YOUR TASK
Using the listing below, give again exactly the lines from the line with "Reconstruct this image" to the line with "R = math.radians", inclusive, without the pictures.

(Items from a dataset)
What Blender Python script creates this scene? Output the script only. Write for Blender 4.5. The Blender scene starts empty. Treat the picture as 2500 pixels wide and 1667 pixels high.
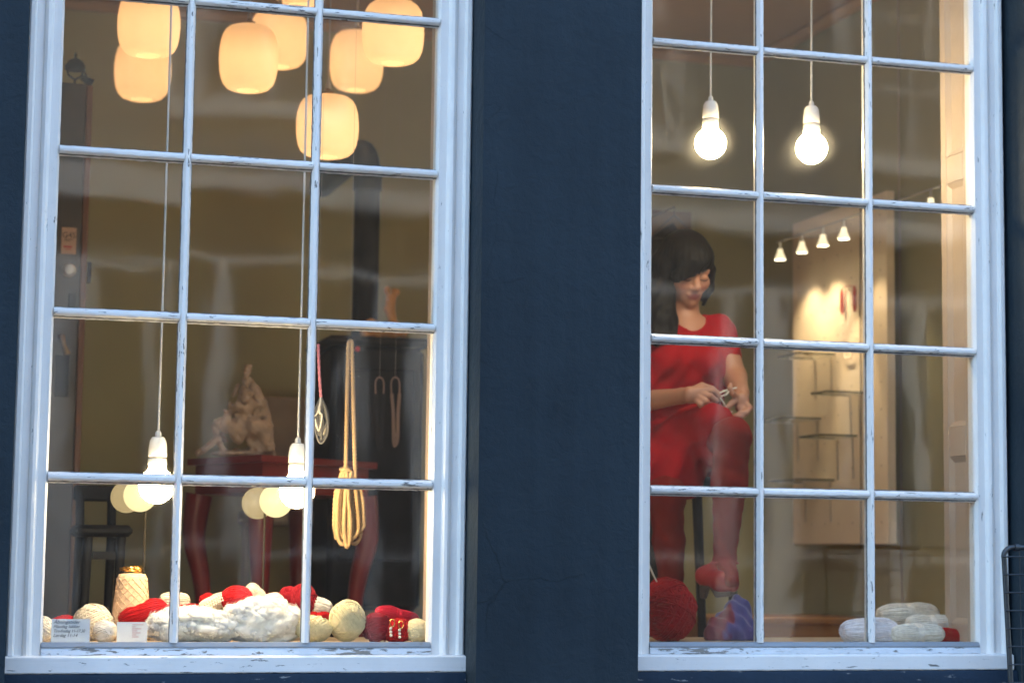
import bpy, math, random
import numpy as np
from mathutils import Vector, Matrix, noise as mnoise
random.seed(7); np.random.seed(7)
S = bpy.context.scene
COL = S.collection

# ------------------------------------------------------------------ camera, world, sun, exposure
CAM = Vector((-0.6525, -5.139, 0.233))
YAW, PIT, ROL, FPX = math.radians(16.447), math.radians(5.912), math.radians(0.708), 4993.6
fwd = Vector((math.sin(YAW)*math.cos(PIT), math.cos(YAW)*math.cos(PIT), math.sin(PIT)))
rt = Vector((math.cos(YAW), -math.sin(YAW), 0)); up = rt.cross(fwd)
R2 = rt*math.cos(ROL) + up*math.sin(ROL); U2 = R2.cross(fwd)
cd = bpy.data.cameras.new('camera'); cam = bpy.data.objects.new('camera', cd); COL.objects.link(cam)
cam.matrix_world = Matrix(((R2.x, U2.x, -fwd.x, CAM.x), (R2.y, U2.y, -fwd.y, CAM.y), (R2.z, U2.z, -fwd.z, CAM.z), (0, 0, 0, 1)))
cd.sensor_width = 36; cd.lens = FPX/2500*36; cd.clip_start = 0.05; cd.clip_end = 500
cd.dof.use_dof = True; cd.dof.focus_distance = 5.12; cd.dof.aperture_fstop = 3.2
S.camera = cam
W = bpy.data.worlds.new('World'); S.world = W; W.use_nodes = True
wn = W.node_tree; sky = wn.nodes.new('ShaderNodeTexSky'); sky.sky_type = 'NISHITA'; sky.sun_disc = False
sky.sun_elevation = math.radians(16); sky.sun_rotation = math.radians(20); sky.dust_density = 0.8; sky.ozone_density = 2.2
bg = wn.nodes['Background']; bg.inputs['Strength'].default_value = 0.15
wn.links.new(sky.outputs[0], bg.inputs['Color'])
sl = bpy.data.lights.new('sun', 'SUN'); sl.energy = 0.5; sl.angle = math.radians(25); sl.color = (1, .95, .88)
so = bpy.data.objects.new('sun', sl); COL.objects.link(so)
so.rotation_euler = (math.radians(74), 0, math.radians(160)); so.location = (0, 10, 12)
S.view_settings.view_transform = 'Standard'; S.view_settings.look = 'None'; S.view_settings.gamma = 1
S.view_settings.use_curve_mapping = False; S.view_settings.exposure = 3.2
cy = S.cycles; cy.use_denoising = True; cy.max_bounces = 10; cy.transparent_max_bounces = 24
cy.diffuse_bounces = 4; cy.glossy_bounces = 4; cy.transmission_bounces = 6; cy.sample_clamp_indirect = 0; cy.blur_glossy = 0.0
cy.caustics_reflective = True; cy.caustics_refractive = False
try: cy.denoiser = 'OPENIMAGEDENOISE'
except Exception: pass

# ------------------------------------------------------------------ helpers
PXS = 2500/2352
def ray(px, py):
    return (fwd + R2*((px*PXS-1250)/FPX) - U2*((py*PXS-833.5)/FPX))
def at(px, py, y):                 # point of the place seen at a pixel, at depth y behind the glass
    d = ray(px, py); return CAM + d*((y-CAM.y)/d.y)
def atx(px, py, x):                # same on a plane of constant x
    d = ray(px, py); return CAM + d*((x-CAM.x)/d.x)
def atz(px, py, z):
    d = ray(px, py); return CAM + d*((z-CAM.z)/d.z)
def mpp(px, py, y):                # metres per (2352-wide) pixel at that depth
    p = at(px, py, y) - CAM; return p.dot(fwd)/FPX*PXS

def tag(o, label=None, cat=None, group=None, kind=None):
    if label: o['label'] = label
    if cat: o['category'] = cat
    if group: o['group'] = group
    if kind: o['kind'] = kind
    return o
def thing(name, loc, label=None, cat=None, group=None, kind=None, rz=0):
    o = bpy.data.objects.new(name, None); o.empty_display_size = .05; COL.objects.link(o)
    o.location = loc; o.rotation_euler.z = rz
    return tag(o, label, cat, group, kind)
def wloc(p):
    v = Vector((0, 0, 0))
    while p is not None: v = v + p.location; p = p.parent
    return v

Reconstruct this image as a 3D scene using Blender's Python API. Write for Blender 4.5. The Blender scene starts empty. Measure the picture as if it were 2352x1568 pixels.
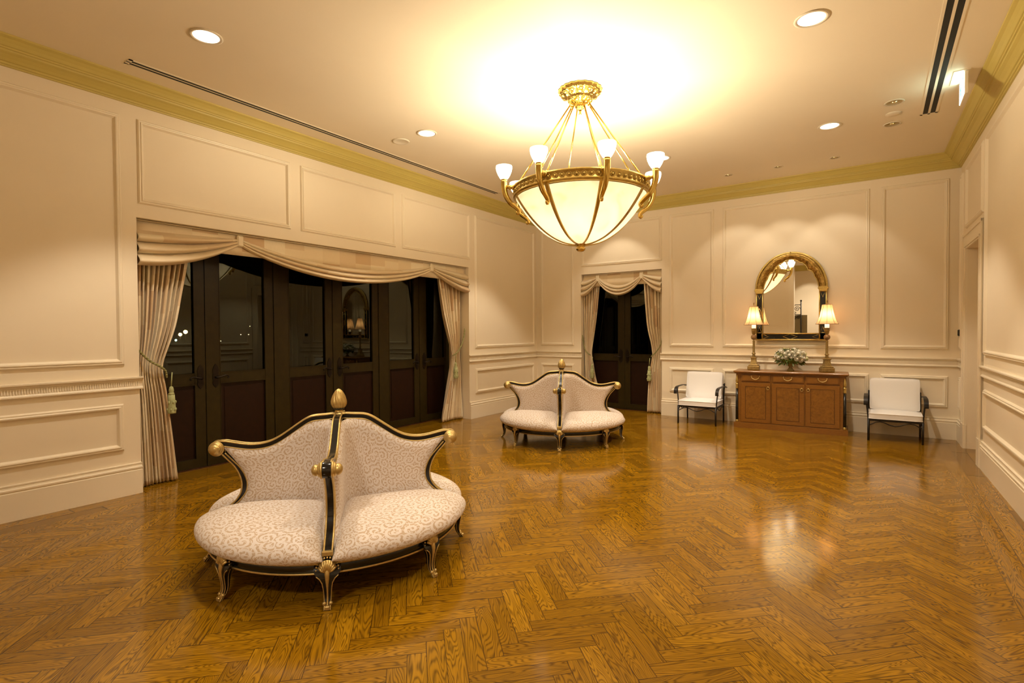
import bpy, math, random
from mathutils import Vector, Matrix
rnd = random.Random(7)
PI = math.pi
S = bpy.context.scene
COL = S.collection
R = math.radians

# ------------------------------------------------------------------ helpers
class MB:
    def __init__(s): s.v=[]; s.f=[]; s.m=[]; s.uv=None; s.sm=[]; s.uvs={}; s.mi=0; s.smooth=True
    def add(s, vs, fs, smooth=None, uvs=None):
        b=len(s.v); s.v+= [tuple(p) for p in vs]
        for i,f in enumerate(fs):
            s.f.append(tuple(b+k for k in f)); s.m.append(s.mi); s.sm.append(s.smooth if smooth is None else smooth)
            if uvs is not None: s.uvs[len(s.f)-1]=[uvs[k] for k in f]
        return s
    def box(s, x0,x1,y0,y1,z0,z1):
        vs=[(x,y,z) for x in (x0,x1) for y in (y0,y1) for z in (z0,z1)]
        fs=[(0,1,3,2),(4,6,7,5),(0,4,5,1),(2,3,7,6),(0,2,6,4),(1,5,7,3)]
        return s.add(vs,fs,False)
    def cbox(s, c, h, M=None, bev=0):
        # bevelled box centred at c with half sizes h
        x,y,z=h; b=min(bev,x*.9,y*.9,z*.9)
        if b<=0:
            vs=[Vector((i*x,j*y,k*z)) for i in (-1,1) for j in (-1,1) for k in (-1,1)]
            fs=[(0,1,3,2),(4,6,7,5),(0,4,5,1),(2,3,7,6),(0,2,6,4),(1,5,7,3)]
        else:
            vs=[]; idx={}
            for i in (-1,1):
                for j in (-1,1):
                    for k in (-1,1):
                        idx[i,j,k]=len(vs)
                        vs+= [Vector((i*x,j*(y-b),k*(z-b))),Vector((i*(x-b),j*y,k*(z-b))),Vector((i*(x-b),j*(y-b),k*z))]
            fs=[]
            q=[(-1,-1),(1,-1),(1,1),(-1,1)]
            for i in (-1,1): fs.append(tuple(idx[i,a,c2] for a,c2 in q))
            for j in (-1,1): fs.append(tuple(idx[a,j,c2]+1 for a,c2 in q))
            for k in (-1,1): fs.append(tuple(idx[a,c2,k]+2 for a,c2 in q))
            for i in (-1,1):
                for j in (-1,1): fs.append((idx[i,j,-1],idx[i,j,1],idx[i,j,1]+1,idx[i,j,-1]+1))
                for k in (-1,1): fs.append((idx[i,-1,k],idx[i,1,k],idx[i,1,k]+2,idx[i,-1,k]+2))
            for j in (-1,1):
                for k in (-1,1): fs.append((idx[-1,j,k]+1,idx[1,j,k]+1,idx[1,j,k]+2,idx[-1,j,k]+2))
            for t in idx.values(): fs.append((t,t+1,t+2))
        c=Vector(c)
        vs=[(M@v if M else v)+c for v in vs]
        return s.add(vs,fs,False)
    def tube(s, pts, r, n=10, cap=True, closed=False):
        pts=[Vector(p) for p in pts]; N=len(pts)
        rr=r if isinstance(r,(list,tuple)) else [r]*N
        T=[]
        for i in range(N):
            if closed: t=pts[(i+1)%N]-pts[i-1]
            else: t=pts[min(i+1,N-1)]-pts[max(i-1,0)]
            T.append(t.normalized() if t.length>1e-9 else Vector((0,0,1)))
        up=Vector((0,0,1)) if abs(T[0].z)<.9 else Vector((1,0,0))
        a=T[0].cross(up).normalized(); vs=[]
        for i in range(N):
            a=(a-T[i]*a.dot(T[i])); a.normalize(); b=T[i].cross(a)
            for k in range(n):
                w=2*PI*k/n; vs.append(pts[i]+(a*math.cos(w)+b*math.sin(w))*rr[i])
        fs=[]
        for i in range(N if closed else N-1):
            j=(i+1)%N
            for k in range(n): fs.append((i*n+k,i*n+(k+1)%n,j*n+(k+1)%n,j*n+k))
        if cap and not closed: fs.append(tuple(range(n-1,-1,-1))); fs.append(tuple((N-1)*n+k for k in range(n)))
        return s.add(vs,fs)
    def lathe(s, prof, n=24, M=None, ax=None, flute=None):
        # prof: (r,z) list
        vs=[];fs=[]
        for i,(r,z) in enumerate(prof):
            for k in range(n):
                w=2*PI*k/n; q=r if not flute else r*flute(w,z)
                v=Vector((q*math.cos(w),q*math.sin(w),z)); vs.append(M@v if M else v)
        for i in range(len(prof)-1):
            for k in range(n): fs.append((i*n+k,i*n+(k+1)%n,(i+1)*n+(k+1)%n,(i+1)*n+k))
        if prof[0][0]>1e-5: fs.append(tuple(range(n-1,-1,-1)))
        if prof[-1][0]>1e-5: fs.append(tuple((len(prof)-1)*n+k for k in range(n)))
        return s.add(vs,fs)
    def sph(s,c,r,n=12,sc=(1,1,1)):
        c=Vector(c); M=Matrix.Translation(c)@Matrix.Diagonal((sc[0],sc[1],sc[2],1))
        h=max(4,n//2)
        return s.lathe([(r*math.sin(PI*i/h),-r*math.cos(PI*i/h)) for i in range(h+1)],n,M)
    def grid(s, fn, nu, nv, uvfn=None, flip=False):
        vs=[];us=[]
        for i in range(nu+1):
            for j in range(nv+1):
                p=fn(i/nu,j/nv); vs.append(p); us.append(uvfn(i/nu,j/nv) if uvfn else (i/nu,j/nv))
        fs=[]
        for i in range(nu):
            for j in range(nv):
                q=(i*(nv+1)+j,(i+1)*(nv+1)+j,(i+1)*(nv+1)+j+1,i*(nv+1)+j+1)
                fs.append(q[::-1] if flip else q)
        return s.add(vs,fs,True,us)
    def sweep(s, pts, nrm, prof, closed=False, cap=True, smooth=False):
        # sweep a closed 2D profile (a along side vector, b along nrm) along pts; nrm constant vector
        pts=[Vector(p) for p in pts]; nrm=Vector(nrm).normalized(); N=len(pts); m=len(prof); vs=[]
        for i in range(N):
            if closed: t=pts[(i+1)%N]-pts[i-1]
            else: t=pts[min(i+1,N-1)]-pts[max(i-1,0)]
            t.normalize(); side=nrm.cross(t).normalized()
            for a,b in prof: vs.append(pts[i]+side*a+nrm*b)
        fs=[]
        for i in range(N if closed else N-1):
            j=(i+1)%N
            for k in range(m): fs.append((i*m+k,i*m+(k+1)%m,j*m+(k+1)%m,j*m+k))
        if cap and not closed: fs.append(tuple(range(m-1,-1,-1))); fs.append(tuple((N-1)*m+k for k in range(m)))
        return s.add(vs,fs,smooth)
    def prism(s, poly, fn, d0, d1):
        # poly: 2D points; fn(a,b,d)->3D
        n=len(poly); vs=[fn(a,b,d0) for a,b in poly]+[fn(a,b,d1) for a,b in poly]
        fs=[tuple(range(n)),tuple(range(2*n-1,n-1,-1))]+[(k,(k+1)%n,n+(k+1)%n,n+k) for k in range(n)]
        return s.add(vs,fs,False)
    def build(s, name, mats, parent=None, kind=None, recalc=True):
        me=bpy.data.meshes.new(name); me.from_pydata(s.v,[],s.f)
        mats=mats if isinstance(mats,(list,tuple)) else [mats]
        for m in mats: me.materials.append(m)
        for p,mi,sm in zip(me.polygons,s.m,s.sm): p.material_index=mi; p.use_smooth=sm
        if s.uvs:
            ul=me.uv_layers.new(name='UVMap')
            for p in me.polygons:
                if p.index in s.uvs:
                    for li,uv in zip(p.loop_indices,s.uvs[p.index]): ul.data[li].uv=uv
        me.validate()
        if recalc:
            import bmesh
            bm=bmesh.new(); bm.from_mesh(me); bmesh.ops.recalc_face_normals(bm,faces=bm.faces); bm.to_mesh(me); bm.free()
        o=bpy.data.objects.new(name,me); COL.objects.link(o)
        if parent: o.parent=parent
        if kind: o['kind']=kind
        return o

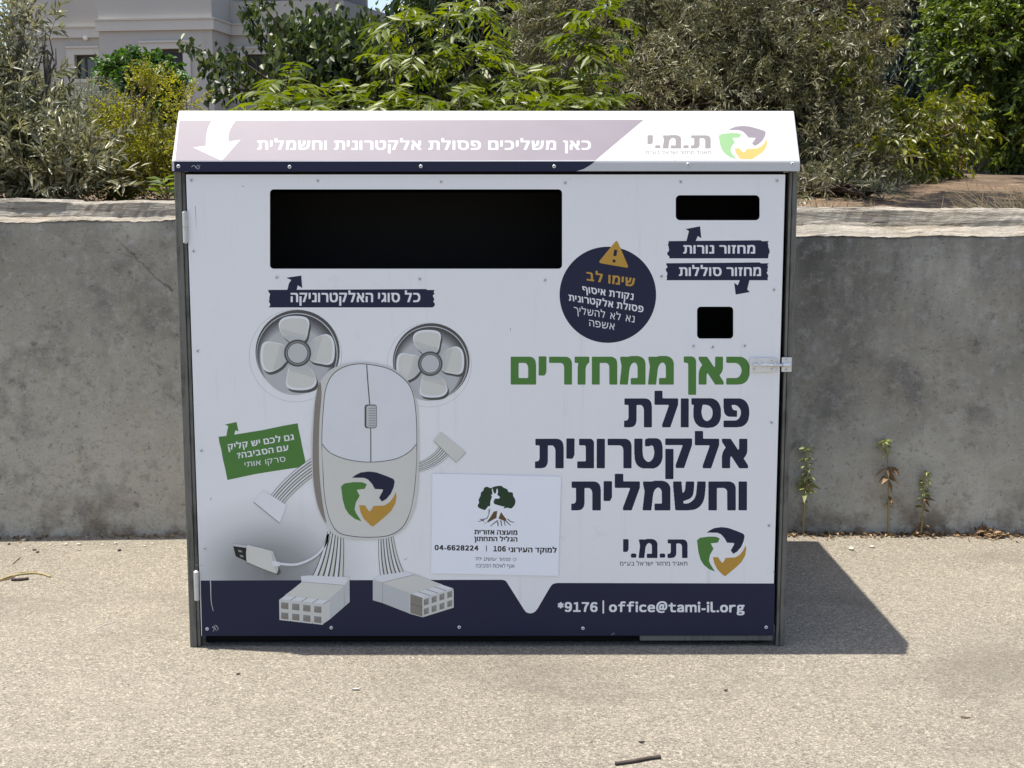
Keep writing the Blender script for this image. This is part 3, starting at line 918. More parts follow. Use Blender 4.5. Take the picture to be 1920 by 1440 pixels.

RESULT
Reconstruct this image as a 3D scene using Blender's Python API. Write for Blender 4.5. The Blender scene starts empty. Measure the picture as if it were 2352x1568 pixels.
import bpy, math, random
from mathutils import Vector, Matrix
rnd = random.Random(7)
PI = math.pi
S = bpy.context.scene
COL = S.collection
R = math.radians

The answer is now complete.